Thinking and questioning are skills we humans need to live. However, overthinking is another matter. Much of my life I have been a person who would do what I call overthinking. I did it frequently, but I was unaware I did it. Overthinking includes worrying a lot about the future. I used to even plan what I would say, almost full conversations when I had to deal with a problem. I was always sure I was wrong, so I had to defend my position.

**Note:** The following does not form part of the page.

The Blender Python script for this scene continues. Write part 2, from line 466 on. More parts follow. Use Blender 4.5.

I also had expectations about my marriage, my job, and people I love. What was interesting with all this overthinking, I did not ask myself important questions such as: What did I need and want? What were my deepest concerns? What was I willing to do? What was I unwilling to do? I thrived on my fairy tale-like expectations which never came true. (I still do NOT like Disney because so many of his movies sell this fairy tale version of life to little girls and even boys.)

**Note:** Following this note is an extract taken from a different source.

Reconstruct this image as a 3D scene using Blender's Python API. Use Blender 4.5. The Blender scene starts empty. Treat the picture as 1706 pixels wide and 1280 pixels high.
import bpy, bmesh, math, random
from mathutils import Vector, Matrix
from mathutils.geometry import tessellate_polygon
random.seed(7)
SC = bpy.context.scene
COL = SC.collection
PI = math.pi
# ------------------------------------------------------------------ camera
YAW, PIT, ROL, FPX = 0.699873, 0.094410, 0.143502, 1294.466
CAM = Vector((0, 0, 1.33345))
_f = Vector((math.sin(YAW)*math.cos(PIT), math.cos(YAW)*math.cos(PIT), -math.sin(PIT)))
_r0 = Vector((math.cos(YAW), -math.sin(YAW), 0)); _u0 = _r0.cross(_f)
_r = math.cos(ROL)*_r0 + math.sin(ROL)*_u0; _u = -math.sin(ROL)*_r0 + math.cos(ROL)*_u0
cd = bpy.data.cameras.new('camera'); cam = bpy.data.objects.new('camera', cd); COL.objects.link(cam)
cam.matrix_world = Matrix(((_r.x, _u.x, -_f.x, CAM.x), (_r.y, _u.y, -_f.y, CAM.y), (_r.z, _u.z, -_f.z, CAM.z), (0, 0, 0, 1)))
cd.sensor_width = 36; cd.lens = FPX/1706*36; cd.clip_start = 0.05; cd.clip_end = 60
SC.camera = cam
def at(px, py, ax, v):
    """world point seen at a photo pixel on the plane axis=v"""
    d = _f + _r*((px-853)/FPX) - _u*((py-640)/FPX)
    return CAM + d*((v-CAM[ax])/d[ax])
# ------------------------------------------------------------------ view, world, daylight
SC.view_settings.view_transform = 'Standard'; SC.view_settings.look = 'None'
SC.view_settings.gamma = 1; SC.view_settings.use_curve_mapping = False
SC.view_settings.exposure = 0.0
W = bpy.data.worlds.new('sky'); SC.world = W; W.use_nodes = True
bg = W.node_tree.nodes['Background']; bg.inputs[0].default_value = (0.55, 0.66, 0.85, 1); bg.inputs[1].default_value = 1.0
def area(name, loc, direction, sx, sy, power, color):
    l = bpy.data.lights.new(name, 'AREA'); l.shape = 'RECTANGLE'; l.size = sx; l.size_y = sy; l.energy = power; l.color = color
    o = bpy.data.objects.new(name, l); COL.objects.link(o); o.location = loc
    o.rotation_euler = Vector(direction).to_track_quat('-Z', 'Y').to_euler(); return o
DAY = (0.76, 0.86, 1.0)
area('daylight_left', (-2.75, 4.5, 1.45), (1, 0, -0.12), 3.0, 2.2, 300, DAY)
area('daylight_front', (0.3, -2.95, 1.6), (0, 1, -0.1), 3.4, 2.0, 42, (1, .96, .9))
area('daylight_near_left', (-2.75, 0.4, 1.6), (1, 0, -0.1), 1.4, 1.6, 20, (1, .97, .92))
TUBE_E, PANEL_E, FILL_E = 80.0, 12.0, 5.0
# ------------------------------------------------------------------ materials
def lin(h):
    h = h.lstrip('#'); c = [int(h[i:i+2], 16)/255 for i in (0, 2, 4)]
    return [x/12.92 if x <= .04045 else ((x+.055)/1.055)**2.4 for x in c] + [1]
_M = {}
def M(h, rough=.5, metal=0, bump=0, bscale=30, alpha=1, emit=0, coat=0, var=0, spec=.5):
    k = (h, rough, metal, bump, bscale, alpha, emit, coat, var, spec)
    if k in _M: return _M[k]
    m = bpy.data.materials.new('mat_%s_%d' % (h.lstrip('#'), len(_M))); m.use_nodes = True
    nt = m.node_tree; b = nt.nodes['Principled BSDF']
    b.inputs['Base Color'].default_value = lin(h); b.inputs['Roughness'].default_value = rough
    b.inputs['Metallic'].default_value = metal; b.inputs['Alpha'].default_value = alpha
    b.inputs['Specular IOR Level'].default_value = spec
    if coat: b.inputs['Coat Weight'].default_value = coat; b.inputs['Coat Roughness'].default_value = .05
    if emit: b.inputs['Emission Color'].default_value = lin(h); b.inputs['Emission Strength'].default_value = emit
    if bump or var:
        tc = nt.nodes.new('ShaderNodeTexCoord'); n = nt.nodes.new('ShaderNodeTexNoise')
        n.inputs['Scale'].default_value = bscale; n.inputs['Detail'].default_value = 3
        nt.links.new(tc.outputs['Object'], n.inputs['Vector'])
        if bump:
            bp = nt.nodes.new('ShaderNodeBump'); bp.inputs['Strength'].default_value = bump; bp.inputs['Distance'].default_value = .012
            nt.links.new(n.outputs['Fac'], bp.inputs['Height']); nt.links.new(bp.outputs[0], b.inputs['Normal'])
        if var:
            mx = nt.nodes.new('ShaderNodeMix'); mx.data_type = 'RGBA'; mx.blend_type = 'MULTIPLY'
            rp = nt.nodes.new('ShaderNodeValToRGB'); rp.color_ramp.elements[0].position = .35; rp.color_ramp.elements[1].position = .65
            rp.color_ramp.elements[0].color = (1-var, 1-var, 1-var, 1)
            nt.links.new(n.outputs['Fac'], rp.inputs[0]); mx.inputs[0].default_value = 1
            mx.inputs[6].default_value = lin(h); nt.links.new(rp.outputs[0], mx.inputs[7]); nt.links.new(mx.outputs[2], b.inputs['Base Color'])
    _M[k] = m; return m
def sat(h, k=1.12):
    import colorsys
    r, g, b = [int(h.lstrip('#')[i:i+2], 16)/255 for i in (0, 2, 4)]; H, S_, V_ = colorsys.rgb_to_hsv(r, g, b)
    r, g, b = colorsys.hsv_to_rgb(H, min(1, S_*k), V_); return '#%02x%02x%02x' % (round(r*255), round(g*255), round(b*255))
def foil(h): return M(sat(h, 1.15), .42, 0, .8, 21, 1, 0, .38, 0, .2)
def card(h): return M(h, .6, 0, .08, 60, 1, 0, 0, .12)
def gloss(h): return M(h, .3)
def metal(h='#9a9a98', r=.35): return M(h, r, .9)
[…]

With all of this overthinking, often I had very little peace. Instead, I had a lot of anxiety with all this constant thinking, usually about others, and I did not even know myself. One thing more recently that has helped me stem some of my overthinking is to meditate regularly.

In my practice with meditation, the amazing monk, Thich Nhat Hanh, keeps showing up in my life. Read about his life story online. He has endured great suffering, so his teachings are revealing and always helpful. I love his perspective and his simple and beautiful explanations about life.

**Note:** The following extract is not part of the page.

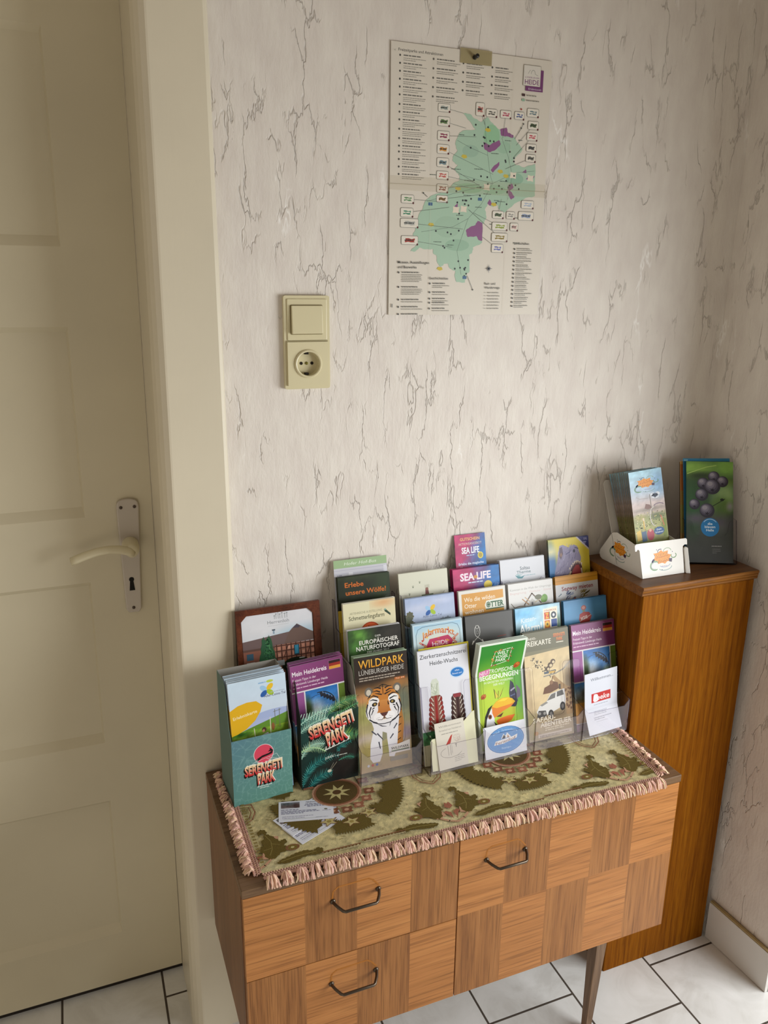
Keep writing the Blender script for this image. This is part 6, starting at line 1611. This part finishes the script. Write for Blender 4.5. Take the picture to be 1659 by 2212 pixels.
# ================================================================== paper map on the wall
def art_map():
    a = Art(304, 429, '#d9d1c3')
    INK, GRY = '#55534e', '#8d897f'
    a.text('Freizeitparks und Attraktionen', 13, 416, 4.2, INK, w=80, bold=0.012)

    def entry(x, y, w, n, seed):
        a.ell(x, y + 1, 1.7, 1.7, INK, n=10); a.micro(x + 6, y + 0.4, w * 0.8, 1.7, '#6b6861', 1, seed=seed); a.micro(x + 6, y - 3.4, w, 1.0, GRY, n, 2.8, seed=seed + 1)
    y = 409
    for k, n in enumerate((2, 2, 2, 2, 2, 3, 2, 2, 3, 3, 2, 1, 2, 2, 2, 2)):
        entry(16, y, 44, n, k); y -= 11.6 + (n - 2) * 2.6
    for x, ys, w in ((76, (409, 395, 381, 367, 353), 44), (131, (408, 394, 380, 367), 38), (186, (407, 393, 380, 367), 36)):
        for k, yy in enumerate(ys): entry(x, yy, w, 2, k + int(x))
    # region outline
    O = [(134, 333), (146, 333), (155, 327), (169, 322), (180, 331), (188, 324), (199, 314), (210, 312), (224, 308), (234, 304), (243, 294), (254, 284), (240, 270), (234, 263), (242, 258), (259, 255), (281, 262), (283, 227), (284, 208), (265, 204), (242, 193), (227, 181), (221, 177), (211, 183), (208, 190), (199, 186), (188, 191), (183, 181), (187, 169), (183, 161), (179, 155), (180, 125), (162, 117), (161, 108), (155, 104), (157, 75), (151, 71), (148, 56), (131, 57), (127, 66), (128, 76), (117, 80), (112, 89), (105, 87), (99, 82), (92, 89), (90, 102), (84, 104), (83, 112), (68, 111), (57, 114), (49, 107), (40, 108), (51, 118), (44, 134), (48, 143), (54, 167), (62, 178), (65, 189), (76, 199), (108, 209), (118, 221), (131, 227), (130, 234), (128, 237), (120, 243), (126, 251), (117, 256), (116, 263), (125, 274), (120, 284), (126, 300), (133, 306), (158, 309), (147, 321)]
    a.poly(jag(O, 0.9, 2, 3), '#a6c2aa')
    rs = random.Random(21)
    for x, y, rx, ry, c in ((190, 300, 16, 20, '#93be98'), (215, 285, 14, 10, '#9cbca2'), (150, 215, 26, 8, '#94b998'), (200, 215, 24, 8, '#98bc9e'), (150, 275, 16, 10, '#9bb8a2'), (110, 150, 26, 18, '#a0bca4'), (130, 120, 24, 10, '#97b79e'), (240, 235, 18, 10, '#8fb39a')): a.ell(x, y, rx, ry, c, n=16)
    for P in ([(206, 313), (219, 317), (222, 309), (233, 306), (233, 301), (220, 303), (209, 303)], [(174, 291), (187, 287), (205, 296), (209, 290), (201, 281), (188, 275), (177, 279)], [(194, 251), (207, 261), (208, 256), (196, 243), (191, 246)],
              [(165, 155), (169, 162), (179, 159), (180, 129), (173, 129), (168, 136), (150, 134), (146, 145), (154, 151)], [(227, 223), (235, 227), (239, 221), (232, 215), (242, 205), (235, 200), (228, 208)], [(187, 191), (191, 199), (197, 191), (194, 188)], [(122, 183), (128, 190), (129, 184)], [(263, 236), (272, 241), (281, 242), (275, 233)], [(255, 246), (262, 252), (264, 246)]):
        a.poly(jag(P, 0.7, 3, 3), '#8c5a84')
    for L in ([(175, 330), (178, 305), (184, 270), (190, 240), (196, 225)], [(196, 225), (160, 215), (120, 205), (70, 190)], [(196, 225), (240, 245), (280, 250)], [(184, 270), (150, 280), (124, 290)], [(196, 225), (175, 190), (150, 165), (120, 150), (60, 140)], [(150, 165), (130, 110), (140, 70)], [(210, 300), (225, 270), (235, 240), (228, 200)], [(128, 237), (165, 230), (196, 225)], [(118, 221), (160, 214)]):
        a.line(L, 0.55, '#6f7f74')
    for x, y in ((184, 218), (272, 237), (236, 240), (125, 178), (140, 180)): a.poly(jag([(x - 6, y - 4), (x + 6, y - 5), (x + 7, y + 5), (x - 5, y + 6)], 1, int(x), 2), '#dfd4c0')
    for k in range(64):
        x, y = rs.choice([(186, 225), (130, 180), (170, 295), (225, 275), (215, 210), (150, 195), (120, 140), (140, 80), (235, 225)]); x += rs.gauss(0, 15); y += rs.gauss(0, 11)
        a.ell(x, y, 1.7, 1.7, '#34393a', n=9, up=False)
    a.up()
    for x, y in ((138, 265), (210, 245), (222, 238), (128, 213), (78, 152), (97, 79), (182, 310), (200, 190)): a.poly([(x - 6, y), (x - 3, y + 3.5), (x + 4, y + 3), (x + 6, y - 1), (x, y - 3)], '#c9b54a', up=False)
    for x, y in ((76, 186), (172, 198), (147, 65)): a.rect(x - 4, y - 2.5, x + 4, y + 2.5, '#4a6a8c')
    for k in range(22): x, y = rs.uniform(70, 250), rs.uniform(110, 300); a.micro(x, y, rs.uniform(10, 20), 1.1, '#59665c', 1, seed=k)
    # framed logos round the region with leader lines
    BX = [(86, 332, 23, 13, '#9aa39c', (134, 333)), (86, 310, 23, 15, '#5f7a4c', (140, 310)), (86, 288, 23, 15, '#8c3a54', (160, 298)), (86, 267, 23, 15, '#c98a3c', (196, 240)), (86, 246, 23, 15, '#6f868c', (180, 215)), (86, 226, 23, 14, '#c05a54', (160, 225)), (87, 205, 22, 14, '#8c4a3c', (170, 222)), (87, 189, 22, 12, '#8a6a3c', (170, 205)),
          (21, 185, 24, 14, '#5f8a5c', (110, 190)), (20, 163, 24, 15, '#4f8a6c', (112, 182)), (20, 146, 34, 15, '#a9a9a2', (140, 147)), (22, 118, 32, 15, '#9c3428', (120, 116)),
          (157, 331, 17, 21, '#b4756c', (176, 318)), (177, 331, 22, 13, '#57574f', None), (205, 331, 22, 13, '#b44c64', (212, 300)), (233, 331, 20, 13, '#4a5a8c', None), (258, 337, 24, 14, '#6a7f84', None), (261, 317, 22, 14, '#4a5a3c', (240, 290)), (260, 299, 22, 13, '#c0485a', (236, 270)), (260, 281, 21, 13, '#4c4c4c', None), (260, 264, 21, 13, '#6a6a62', (220, 250)),
          (198, 167, 23, 13, '#5a6a4c', (215, 200)), (226, 167, 18, 13, '#8c8a84', None), (251, 166, 32, 15, '#8c9ab4', None), (198, 147, 32, 14, '#8a9a3c', (160, 175)), (235, 147, 17, 14, '#c9a49c', None), (198, 128, 33, 15, '#8c7a34', (150, 180)), (199, 109, 24, 15, '#6a6fae', (180, 135)), (256, 186, 26, 14, '#a9b4c4', None)]
    for x, y, w, h, c, to in BX:
        if to: a.line([(x + w / 2, y + h / 2), to], 0.5, '#6c706a')
        a.poly(rrect(x, y, x + w, y + h, 2.4, 3), '#7c7a72'); a.poly(rrect(x + 0.6, y + 0.6, x + w - 0.6, y + h - 0.6, 2.0, 3), '#e0d9cb')
        q_ = random.Random(int(x * 7 + y)); a.poly(jag([(x + w * 0.22, y + h * 0.3), (x + w * 0.78, y + h * 0.3), (x + w * 0.8, y + h * 0.68), (x + w * 0.25, y + h * 0.7)], 1.2, int(y), 3), c); a.micro(x + w * 0.2, y + h * 0.45, w * 0.6, h * 0.12, q_.choice(['#e6dfd0', '#3a3a36']), 1); a.ell(x + w - 1.5, y + 1, 1.8, 1.8, '#5a2a2a', n=9)
    for A_, D_ in (((70, 197), (62, 203)), ((243, 310), (252, 325)), ((236, 300), (248, 318)), ((152, 68), (164, 44))): a.line([A_, D_], 0.7, '#4c504c'); a.ell(D_[0], D_[1], 1.5, 1.5, '#4c504c', n=6)
    # logo of the heath region, keys and lists
    a.rect(252, 378, 287, 412, '#74406e'); a.rect(247, 386, 281, 418, '#d9d3c8'); a.line([(247, 386), (281, 386), (281, 418), (247, 418)], 0.5, '#8a8478', closed=True); a.text('LÜNEBURGER', 250, 398, 2.6, '#8a5a80', w=29); a.text('HEIDE', 250, 388.5, 7.4, '#7c4a74', w=29, bold=0.01); a.text('Erlebniswelt', 258, 380, 3.0, '#d9cfd8', w=26)
    a.line([(256, 405), (260, 411)], 0.6, '#8a8a84'); a.arc(266, 405, 4, 6, 0, 180, 0.7, '#8a8a84'); a.line([(270, 405), (276, 403)], 0.6, '#8a8a84')
    a.rect(246, 369, 252, 373, '#4a3434'); a.micro(255, 370, 20, 1.6, GRY, 1); a.rect(246, 361, 252, 365, '#93b39a'); a.micro(255, 362, 27, 1.6, GRY, 1); a.ell(246, 348, 1.5, 1.5, '#a83a34')
    a.text('Museen, Ausstellungen', 16, 87, 4.2, INK, w=60, bold=0.012); a.text('und Bauwerke', 16, 79, 4.2, INK, w=36, bold=0.012)
    y = 71
    for k, n in enumerate((5, 4, 1, 1, 1)): entry(18, y, 42, n, 60 + k); y -= 9.4 + n * 3.0
    a.text('Geschichtstites', 76, 61, 4.0, '#5a5953', w=38, bold=0.01)
    for k, y in enumerate((53, 38, 27, 20, 10)): entry(78, y, 34, 2 if k < 1 else 1, 70 + k)
    a.text('Rad- und', 188, 53, 3.8, INK, w=22, bold=0.01); a.text('Wanderwege', 188, 46, 3.8, INK, w=32, bold=0.01)
    for k in range(6): a.line([(188, 39 - 5.6 * k), (192, 39 - 5.6 * k)], 0.6, '#8a8a80'); a.micro(195, 38.2 - 5.6 * k, 26, 1.4, GRY, 1, seed=k)
    a.text('Landschaften', 245, 124, 4.0, '#5a5953', w=32, bold=0.01)
    for k in range(15):
        y = 116 - 7.2 * k; a.ell(247, y, 1.7, 1.7, INK, n=9); a.micro(252, y + 0.2, rs.uniform(22, 40), 1.4, GRY, 1, seed=k); a.micro(252, y - 2.6, rs.uniform(14, 36), 1.0, '#8c8a82', 1, seed=k + 4)
    for k in range(8): t = k * math.pi / 4; a.line([(195, 81), (195 + 7 * math.cos(t) * (1 if k % 2 == 0 else 0.6), 81 + 7 * math.sin(t) * (1 if k % 2 == 0 else 0.6))], [1.6, 0.3], '#5a5e66', up=False)
    a.up(); a.arc(195, 81, 3, 3, 0, 360, 0.5, '#5a5e66'); a.rect(5, 13, 7, 19, '#8a8880'); a.text('<', 5, 414, 4, '#8a8880')
    a.line([(0, 215), (304, 216)], 0.5, '#b4a98f'); a.line([(76, 0), (76, 429)], 0.25, '#cfc6b6'); a.line([(228, 0), (228, 429)], 0.25, '#cfc6b6')
    return a


M_MAP = print_material('map_paper', 0.42)
mp_ = sheet_mesh('wall_map', art_map(), 0.5, None, '#cfc7b8', M_MAP)
Mm = Matrix.Rotation(R(90), 4, 'X'); Mm.translation = Vector((0.5322, -0.0026, 1.4268))
tag(link('wall_map', mp_, Mm), 'paper map of a green heath region with text lists, pinned and taped to the wall', 'map')


def tape_material(name, c, fac):
    m, nt, b = mat(name); nt.nodes.remove(b); lk = nt.links.new; out = nt.nodes['Material Output']
    tr = nt.nodes.new('ShaderNodeBsdfTransparent'); pr = nt.nodes.new('ShaderNodeBsdfPrincipled'); mx = nt.nodes.new('ShaderNodeMixShader')
    pr.inputs['Base Color'].default_value = L4(c); pr.inputs['Roughness'].default_value = 0.16; mx.inputs[0].default_value = fac
    lk(tr.outputs[0], mx.inputs[1]); lk(pr.outputs[0], mx.inputs[2]); lk(mx.outputs[0], out.inputs[0])
    return m


M_TAPE = tape_material('yellowed_tape', '#b4a67c', 0.62); M_TAPE2 = tape_material('clear_tape', '#c4b48c', 0.13)
tag(B().box(0.6565, 0.7160, -0.0040, -0.0035, 1.8360, 1.8585).obj('tape_strip', M_TAPE), 'short yellowed tape strip across the top edge of the wall map', 'tape')
tp = B(); nx = 24
for i in range(nx):
    x0, x1 = 0.5285 + 0.312 * i / nx, 0.5285 + 0.312 * (i + 1) / nx; w = lambda x: -0.0035 - (0.0006 + 0.0005 * math.sin(x * 90)) * (1 if x > 0.70 else 0.15)
    tp.face([(x0, w(x0), 1.6325), (x1, w(x1), 1.6325), (x1, w(x1) - (0.0006 if x1 > 0.72 else 0), 1.6440), (x0, w(x0) - (0.0006 if x0 > 0.72 else 0), 1.6440)]); tp.face([(x0, w(x0) - (0.0006 if x0 > 0.72 else 0), 1.6440), (x1, w(x1) - (0.0006 if x1 > 0.72 else 0), 1.6440), (x1, w(x1), 1.6550), (x0, w(x0), 1.6550)])
bmesh.ops.remove_doubles(tp.bm, verts=tp.bm.verts, dist=1e-6)
ot = tp.obj('tape_strip', M_TAPE2, smooth=True); tag(ot, 'long clear tape strip across the middle fold of the wall map', 'tape')
pn = B().lathe([(0.0034, 0.0042), (0.0040, 0.0062), (0.0030, 0.0090), (0.0022, 0.0110), (0.0036, 0.0150), (0.0030, 0.0165)], lambda u, v, h: (0.6825 + u, -h, 1.8460 + v), n=16)
tag(pn.obj('push_pin', flat('black_pin', '#1c1a18', 0.35), smooth=True), 'small black push pin through the tape at the top of the wall map', 'push pin')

On youtube there is this video about Plum Village where this great monk has a center in France; it has subtitles.

Another piece of overthinking seems to be criticizing. The ridiculous part about criticizing is that it is a usually a waste of time. I still criticize how other people drive, instead of just paying attention to my OWN driving. Of course, I am talking to myself in my own car about the “bad” driver, and that other person cannot hear me criticizing them anyway!

I think I’ll go and meditate on this some more!

One other negative consequence of overthinking, it keeps me from experiencing the present. Because I am obsessing about whatever, I miss seeing the bird flying, a flower, a child do something that makes me smile, a squirrel, or even enjoying a breeze on my cheek. I miss the beauty in my own life.